One ought every day at least to hear a little song, read a good poem, see a fine picture,
and if it were possible, to speak a few reasonable words.
- Goethe

. . .

On Laziness

Read, every day, something no one else is reading. Think, every day, something no one else is thinking. Do, every day, something no one else would be silly enough to do. It is bad for the mind to continually be part of unanimity.
- Christopher Morley

From Christopher Morley’s Essay entitled, “On Laziness”:

The man who is really, thoroughly, and philosophically slothful is the only thoroughly happy man. It is the happy man who benefits the world. The conclusion is inescapable.

People respect laziness. If you once get a reputation for complete, immovable, and reckless indolence the world will leave you to your own thoughts, which are generally rather interesting.

The lazy man does not stand in the way of progress. When he sees progress roaring down upon him he steps nimbly out of the way. The lazy man doesn’t (in the vulgar phrase) pass the buck. He lets the buck pass him. We have always secretly envied our lazy friends. Now we are going to join them. We have burned our boats or our bridges or whatever it is that one burns on the eve of a momentous decision.

Writing on this congenial topic has roused us up to quite a pitch of enthusiasm and energy.

Read the entire essay here.
(Though a founder of the “Three Hour For Lunch Club,” Morley was actually a hardworking and prolific author, somewhat like Thoreau).

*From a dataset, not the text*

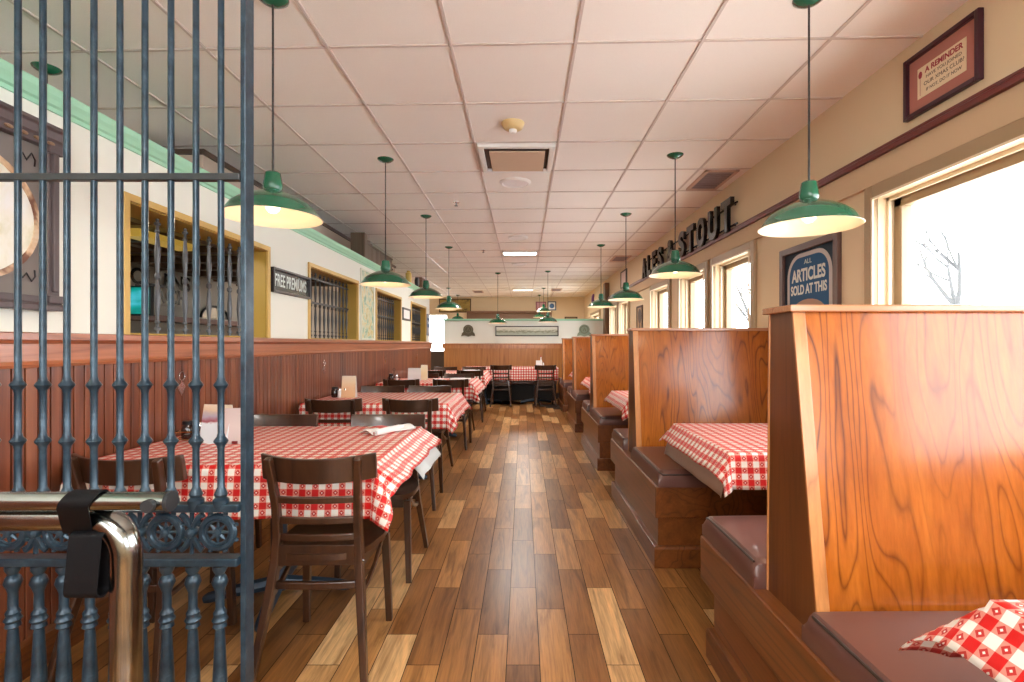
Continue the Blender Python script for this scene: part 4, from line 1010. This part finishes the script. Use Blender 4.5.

I want to go soon and live away by the pond, where I shall hear only the wind whispering among the reeds. It will be success if I shall have left myself behind. But my friends ask what I will do when I get there. Will it not be employment enough to watch the progress of the seasons?
-       Henry David Thoreau, from his journal, 1841.
Thoreau And The Art Of Life.

I did not read books the first summer; I hoed beans.  Nay, I often did better than this.  There were times when I could not afford to sacrifice the bloom of the present moment to any work, whether of the brain or the hands.  I love a broad margin to my life.  Sometimes, in a summer morning, having taken my accustomed bath, I sat in my sunny doorway from sunrise till noon, rapt in a revery, amidst the pines and hickories and sumacs, in undisturbed solitude and stillness, while the birds sang around or flitted noiseless through the house, until by the sun falling in at my west window, or the noise of some traveller's wagon on the distant highway, I was reminded of the lapse of time.  I grew in those seasons like corn in the night, and they were far better than any work of the hands would have been.  They were not time subtracted from my life, but so much over and above my usual allowance.  I realized what the Orientals mean by contemplation and the forsaking of works.  For the most part, I minded not how the hours went.  The day advanced as if to light some work of mine; it was morning, and lo, now it is evening, and nothing memorable is accomplished.  Instead of singing like the birds, I silently smiled at my incessantly good fortune.  As the sparrow had its trill, sitting on the hickory before my door, so had I chuckle or suppressed warble which he might hear out of my nest.  My days were not days of the week, bearing the stamp of any heathen deity, nor were they minced into hours and fretted by the ticking of a clock; for I lived like the Puri Indians, of whom it is said that "for yesterday, to-day, and to-morrow they have only one word, and they express the variety of meaning by pointing backward for yesterday, forward for tomorrow, and overhead for the passing day."  This was sheer idleness to my fellow-townsmen, no doubt; but if the birds and flowers had tried me by their standard, I should not have been found wanting.  A man must find his occasions in himself, it is true.  The natural day is very calm, and will hardly improve his indolence.